When I was 10 I became obsessed with the entertainment industry, and I asked my parents for an agent for my 10th birthday, not knowing that it doesn't work that way. They said: "That's nice. Here's a 10-speed." I made a deal with my parents at that time — I'm from Brooklyn — that when I became old enough to ride the train by myself, then I could start auditioning for things.

So when I was 12, I became old enough to ride the train, and I started going on auditions and got involved in theater in Manhattan. When I was 15, I answered an ad in Backstage magazine. They were looking for kids who performed stand-up and wrote their own material. At the time, I didn't do any of that. But I knew I wanted to and that I probably could do it. So I answered that ad.

I wrote three minutes of material. It was all about my mom, a little bit about high school and the SATs, and I auditioned and I got into this show that was about kids doing stand-up. I got a manager and I just started performing.

One of my early jokes — OK, I'll embarrass myself. This is so bad. Hopefully you'll see how much funnier I've gotten over the years. So 15 years ago, this was one of my first jokes: "You know how some kids will get embarrassed when their moms will spit on a napkin to wipe the dirt off their face? My mom just licks my face."

AE: Oh my God, and it's so gay!
LF:
So gay! I was screaming out and I didn't even know.

AE: So you got funnier and gayer?
LF:
Maybe less gay, I don't even know! Do you want to know what I was wearing when I first started doing stand-up?

AE: A blazer?
LF:
Of course! My original stand-up outfit was light linen pants, a white button-down shirt, an embroidered vest and a matching linen jacket.

AE: Jesus, Liz! Come on.
LF:
At the time [I] had a boyfriend. However, that suit was dating a woman behind my back.

So I got an agent from doing that kind of stuff. Believe it or not, not a lot of girls doing stand-up at age 15.

So I graduated from high school and I was supposed to go to Vassar, and my mother was thrilled because I had gotten in off the wait list and it was a minor miracle that I was going to a school that someone might have heard of. But then I got a job offer. I had been scouted by Nickelodeon — the show All That wanted a female writer.

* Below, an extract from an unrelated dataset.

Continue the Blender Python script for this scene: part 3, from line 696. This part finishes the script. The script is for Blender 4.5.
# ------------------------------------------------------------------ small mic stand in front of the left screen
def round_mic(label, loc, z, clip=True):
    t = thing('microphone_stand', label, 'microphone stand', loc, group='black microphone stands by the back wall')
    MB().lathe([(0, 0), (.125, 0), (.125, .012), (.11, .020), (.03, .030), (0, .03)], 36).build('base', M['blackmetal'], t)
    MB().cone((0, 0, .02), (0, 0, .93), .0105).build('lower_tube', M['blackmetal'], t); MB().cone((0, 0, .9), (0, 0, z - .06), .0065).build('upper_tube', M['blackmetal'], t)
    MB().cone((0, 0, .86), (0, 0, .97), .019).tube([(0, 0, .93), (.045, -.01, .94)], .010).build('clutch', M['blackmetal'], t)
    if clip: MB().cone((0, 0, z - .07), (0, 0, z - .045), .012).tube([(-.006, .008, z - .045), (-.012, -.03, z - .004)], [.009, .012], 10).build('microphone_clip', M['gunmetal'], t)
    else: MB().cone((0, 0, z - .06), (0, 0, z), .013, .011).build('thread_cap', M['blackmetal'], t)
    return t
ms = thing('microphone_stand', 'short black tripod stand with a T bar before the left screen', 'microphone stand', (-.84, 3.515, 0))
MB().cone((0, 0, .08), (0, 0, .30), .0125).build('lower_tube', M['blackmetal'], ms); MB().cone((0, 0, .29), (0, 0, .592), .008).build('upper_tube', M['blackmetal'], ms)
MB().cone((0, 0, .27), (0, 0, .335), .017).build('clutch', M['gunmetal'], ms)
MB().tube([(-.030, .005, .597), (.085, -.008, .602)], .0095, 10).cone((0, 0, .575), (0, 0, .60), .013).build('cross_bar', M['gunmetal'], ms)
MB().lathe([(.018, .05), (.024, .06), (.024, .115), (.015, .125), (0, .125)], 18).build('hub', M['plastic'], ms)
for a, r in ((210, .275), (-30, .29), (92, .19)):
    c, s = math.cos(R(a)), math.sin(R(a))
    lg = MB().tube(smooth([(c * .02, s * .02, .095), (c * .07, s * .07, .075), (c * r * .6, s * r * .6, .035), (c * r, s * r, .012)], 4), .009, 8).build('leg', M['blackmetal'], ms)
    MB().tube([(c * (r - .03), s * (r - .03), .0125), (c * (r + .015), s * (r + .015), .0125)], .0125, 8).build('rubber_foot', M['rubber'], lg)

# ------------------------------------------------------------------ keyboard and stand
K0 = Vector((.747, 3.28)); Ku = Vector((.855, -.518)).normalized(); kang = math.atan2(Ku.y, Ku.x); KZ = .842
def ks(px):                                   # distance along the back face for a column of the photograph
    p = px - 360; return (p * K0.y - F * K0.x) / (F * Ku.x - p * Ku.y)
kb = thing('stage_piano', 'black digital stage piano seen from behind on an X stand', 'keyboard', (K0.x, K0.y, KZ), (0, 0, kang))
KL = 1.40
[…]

I had never written anything other than my own jokes and essays from high school. So much to my mother's dismay, I withdrew from Vassar and moved to Orlando, Florida. Three weeks after graduating from high school I got my own car and an apartment.

It was amazing, but it was far too much. I was not really ready for such a thing. And the experience was … challenging. It was a wake-up call for me, because I really loved being on the show, and I also really wanted to be a kid. I worked ridiculous hours, and it was more than I was really capable of at the time. It made me want to go to college and not worry about having a job. So that's what I did.

So after that I really wanted to go to school, but Vassar wouldn't take me because they wouldn't accept students in January. So I started hanging out with my friend Dan Fogler, who is now a movie star [Balls of Fury]. He went to Boston University and I met all his friends, and as a matter of fact my very first girlfriend went to BU as well.

I was there visiting Dan at BU and he was about to go to an audition for the campus improv group. I thought it sounded like fun, but I didn't go to school there. But I went with him anyway and they accepted me, telling me if I was a student there I could be in the group. So that's why I went to school there, so I could be in their improv group.

Not only did I learn a lot, but I also met my best friend, Jason, doing that, and he and I eventually moved to Los Angeles together. Anyway, I graduated with a B.S. in TV writing [laughs], and lo and behold actually used it.

After graduating, Jason and I got in the car and moved to L.A. Here, I got involved with the Groundlings, and overall I had a great experience with them. I met so many amazing people — really talented, really inspiring — and made a lot of important creative partnerships and definitely found my voice as a sketch writer.